Monday 14 April 2008

QUIET GENIUS AT WORK - Will Eisner Gone But Not Forgotten


One of the few memories I treasure of buying comics at specially set up indoor markets (my first were at Chelsea Town Hall, on the Kings Road, 1978ish, very posh, very punk), are the comics I didn't buy. But I won't bore you with that here. It's tempting, but no. You have a life to live and, hey, so do I!

Glancing around at the various tables, strewn with new comics, old comics, over priced comics, there was a cover less hard back book, gold lettering which spelling out: A Contract With God by Will Eisner. I heard some stuff about this but I wasn't thinking too hard at the time (I was a teenager after all). I recalled it was the work of some famous comic book artist who was big in the 1940s and 50s, so probably not that good really. I passed it by, probably headed for the that month's X Men comic.

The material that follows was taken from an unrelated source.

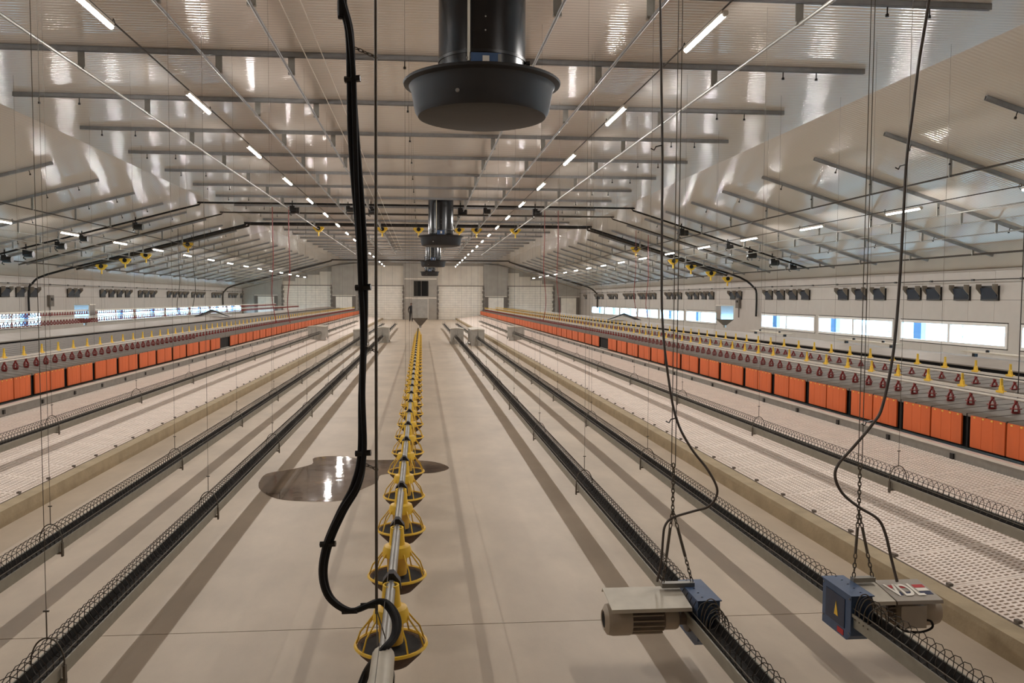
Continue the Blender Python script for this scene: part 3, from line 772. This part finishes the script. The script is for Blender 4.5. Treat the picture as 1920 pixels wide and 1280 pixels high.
pu = thing('pulley', 'x', 'pulley', (0, 0, 0), 'yellow pulleys under the thick conduits')
MB().prism([(-.28, -.10), (-.10, -.30), (.10, -.30), (.28, -.10), (.22, -.04), (-.22, -.04)], -.05, .05).build('yellow_bracket', 'yellow', pu)
MB().lathe([(0, -.08), (.1, -.08), (.1, .08), (0, .08)], 12, (0, 0, -.13), 'y').build('wheel', 'black', pu)
MB().tube([(0, 0, -.3), (0, 0, -.5)], .04, 6).build('chain_guide', 'yellow', pu)
first = True
for i, px in enumerate((197, 241, 280, 358, 600, 718, 785, 860, 892, 964, 1187, 1257, 1290, 1327, 1358)):
    x = cx(px, 39.9); where = 'left slope' if px < 400 else ('flat part' if px < 1130 else 'right slope')
    idx = i if px < 400 else (i - 4 if px < 1130 else i - 10)
    l = 'yellow pulley under the thick conduit, %s from the left on the %s of ceiling' % (('first', 'second', 'third', 'fourth', 'fifth', 'sixth')[idx], where)
    loc = (x, 39.9, zc(x) - .17)
    if first: pu.location = loc; pu['label'] = l; first = False
    else: dup(pu, loc, l)

# ------------------------------------------------------------------ wall air inlets
inl = thing('air_inlet', 'x', 'air inlet', (0, 0, 0))
IW, IH = .74, .44
b = MB(); b.box(-.06, 0, -IW / 2, -IW / 2 + .05, 0, IH).box(-.06, 0, IW / 2 - .05, IW / 2, 0, IH).box(-.06, 0, -IW / 2, IW / 2, 0, .05).box(-.06, 0, -IW / 2, IW / 2, IH - .05, IH).box(-.02, 0, -IW / 2 + .05, IW / 2 - .05, .05, IH - .05)
b.build('inlet_frame', 'black', inl)['kind'] = 'stuff'
b = MB(); b.prism([(-.05, .05), (-.13, IH - .07), (-.115, IH - .06), (-.035, .06)], -IW / 2 + .055, IW / 2 - .055); b.build('flap', 'flap', inl)
for sy in (-1, 1):
    y0 = sy * (IW / 2 - .02); MB().prism([(-.06, .16), (-.24, IH - .08), (-.24, IH + .05), (-.06, IH + .05)], y0 - .008, y0 + .008).build('side_cheek', 'roofgrey', inl)
dR = [1848, 1796, 1744, 1707, 1643, 1608, 1575, 1505, 1482, 1459, 1437, 1381, 1370, 1330, 1316, 1302, 1290, 1271, 1260, 1250, 1224, 1215, 1206, 1199, 1186, 1179, 1171, 1153, 1146, 1141, 1127, 1121, 1116, 1096]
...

I'd also heard it was a graphic novel, whatever that was; it sounded beyond my tastes anyway. And ooooh look who's in this months Fantastic Four!!

Even a few years later when Will Eisner's Spirit comic book character was popular with comic collectors, I'd just frown and say I just don't get what all the fuss is about. Eisner's art wasn't too my taste then. It seemed old (the Spirit was being reprinted from the 40's and the 50's) and old meant boring, and old meant past it and old meant it wasn't for me!

Except. It was for me.

It would just take me me three decades to understand that Eisner was a genius of the medium. A Contract with God, contains no superheroes, no fisty-cuffs, no bland dialogue, no childishness, just stories about real people, in real times, facing real dilemmas. You know, you and me.

Eisner's Spirit series (I'll scan one of the covers in real soon) has been reprinted in hardback and I'm buying them when I can; just another 37 or so volumes to go. But, regardless of age, the good always shines through. It's just sometimes I overlook it. Like a lot of things in life.

Thankfully, with comics though, there's often a chance to go back and correct mistakes and misconceptions. Life, on the other hand, is hardly like that at all.

Now you know why I became a comic book reader.